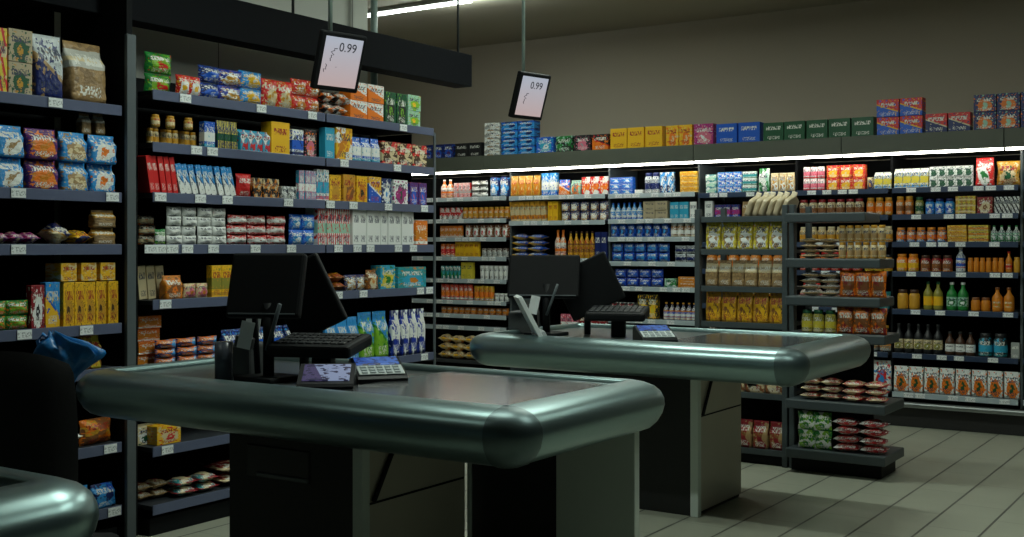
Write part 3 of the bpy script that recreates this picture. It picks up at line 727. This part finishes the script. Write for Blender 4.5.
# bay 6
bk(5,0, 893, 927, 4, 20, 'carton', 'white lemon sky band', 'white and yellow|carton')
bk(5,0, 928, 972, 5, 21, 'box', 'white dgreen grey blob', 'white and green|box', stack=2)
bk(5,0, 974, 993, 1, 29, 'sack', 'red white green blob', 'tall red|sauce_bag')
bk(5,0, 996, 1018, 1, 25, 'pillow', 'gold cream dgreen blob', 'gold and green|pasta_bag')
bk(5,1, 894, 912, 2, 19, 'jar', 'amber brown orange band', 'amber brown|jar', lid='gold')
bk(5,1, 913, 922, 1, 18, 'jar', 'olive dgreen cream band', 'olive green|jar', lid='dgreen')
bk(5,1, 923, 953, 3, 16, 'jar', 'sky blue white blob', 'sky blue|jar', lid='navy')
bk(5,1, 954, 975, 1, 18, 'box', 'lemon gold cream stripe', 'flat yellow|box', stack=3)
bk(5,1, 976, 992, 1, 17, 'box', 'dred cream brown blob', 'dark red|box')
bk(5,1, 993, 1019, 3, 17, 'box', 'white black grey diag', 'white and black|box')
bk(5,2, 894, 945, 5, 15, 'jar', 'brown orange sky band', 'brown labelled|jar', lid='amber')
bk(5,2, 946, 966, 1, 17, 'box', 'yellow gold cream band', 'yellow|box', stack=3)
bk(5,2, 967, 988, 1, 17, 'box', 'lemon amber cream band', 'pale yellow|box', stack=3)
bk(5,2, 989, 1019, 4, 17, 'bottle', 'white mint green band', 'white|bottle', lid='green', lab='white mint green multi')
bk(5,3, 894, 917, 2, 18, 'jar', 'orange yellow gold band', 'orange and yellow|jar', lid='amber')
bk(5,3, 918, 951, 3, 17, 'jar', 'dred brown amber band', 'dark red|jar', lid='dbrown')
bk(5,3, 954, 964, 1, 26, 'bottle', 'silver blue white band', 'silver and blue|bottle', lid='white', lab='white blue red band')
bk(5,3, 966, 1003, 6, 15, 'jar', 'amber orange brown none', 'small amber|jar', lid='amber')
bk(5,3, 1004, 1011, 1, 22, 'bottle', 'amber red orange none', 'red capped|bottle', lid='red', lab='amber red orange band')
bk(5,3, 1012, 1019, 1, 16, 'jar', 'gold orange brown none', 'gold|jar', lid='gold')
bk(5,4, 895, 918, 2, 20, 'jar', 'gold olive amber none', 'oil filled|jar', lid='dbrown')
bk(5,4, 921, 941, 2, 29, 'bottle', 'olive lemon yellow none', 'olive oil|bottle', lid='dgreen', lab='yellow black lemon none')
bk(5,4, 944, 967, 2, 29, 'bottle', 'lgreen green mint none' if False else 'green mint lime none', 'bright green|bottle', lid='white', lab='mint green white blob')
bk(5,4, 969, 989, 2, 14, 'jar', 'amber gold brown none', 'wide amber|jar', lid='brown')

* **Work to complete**
Output the data above without changes, apart from leaving out the pictures.

* **Final answer**
Write part 3 of the bpy script that recreates this picture. It picks up at line 727. This part finishes the script. Write for Blender 4.5.
# bay 6
bk(5,0, 893, 927, 4, 20, 'carton', 'white lemon sky band', 'white and yellow|carton')
bk(5,0, 928, 972, 5, 21, 'box', 'white dgreen grey blob', 'white and green|box', stack=2)
bk(5,0, 974, 993, 1, 29, 'sack', 'red white green blob', 'tall red|sauce_bag')
bk(5,0, 996, 1018, 1, 25, 'pillow', 'gold cream dgreen blob', 'gold and green|pasta_bag')
bk(5,1, 894, 912, 2, 19, 'jar', 'amber brown orange band', 'amber brown|jar', lid='gold')
bk(5,1, 913, 922, 1, 18, 'jar', 'olive dgreen cream band', 'olive green|jar', lid='dgreen')
bk(5,1, 923, 953, 3, 16, 'jar', 'sky blue white blob', 'sky blue|jar', lid='navy')
bk(5,1, 954, 975, 1, 18, 'box', 'lemon gold cream stripe', 'flat yellow|box', stack=3)
bk(5,1, 976, 992, 1, 17, 'box', 'dred cream brown blob', 'dark red|box')
bk(5,1, 993, 1019, 3, 17, 'box', 'white black grey diag', 'white and black|box')
bk(5,2, 894, 945, 5, 15, 'jar', 'brown orange sky band', 'brown labelled|jar', lid='amber')
bk(5,2, 946, 966, 1, 17, 'box', 'yellow gold cream band', 'yellow|box', stack=3)
bk(5,2, 967, 988, 1, 17, 'box', 'lemon amber cream band', 'pale yellow|box', stack=3)
bk(5,2, 989, 1019, 4, 17, 'bottle', 'white mint green band', 'white|bottle', lid='green', lab='white mint green multi')
bk(5,3, 894, 917, 2, 18, 'jar', 'orange yellow gold band', 'orange and yellow|jar', lid='amber')
bk(5,3, 918, 951, 3, 17, 'jar', 'dred brown amber band', 'dark red|jar', lid='dbrown')
bk(5,3, 954, 964, 1, 26, 'bottle', 'silver blue white band', 'silver and blue|bottle', lid='white', lab='white blue red band')
bk(5,3, 966, 1003, 6, 15, 'jar', 'amber orange brown none', 'small amber|jar', lid='amber')
bk(5,3, 1004, 1011, 1, 22, 'bottle', 'amber red orange none', 'red capped|bottle', lid='red', lab='amber red orange band')
bk(5,3, 1012, 1019, 1, 16, 'jar', 'gold orange brown none', 'gold|jar', lid='gold')
bk(5,4, 895, 918, 2, 20, 'jar', 'gold olive amber none', 'oil filled|jar', lid='dbrown')
bk(5,4, 921, 941, 2, 29, 'bottle', 'olive lemon yellow none', 'olive oil|bottle', lid='dgreen', lab='yellow black lemon none')
bk(5,4, 944, 967, 2, 29, 'bottle', 'lgreen green mint none' if False else 'green mint lime none', 'bright green|bottle', lid='white', lab='mint green white blob')
bk(5,4, 969, 989, 2, 14, 'jar', 'amber gold brown none', 'wide amber|jar', lid='brown')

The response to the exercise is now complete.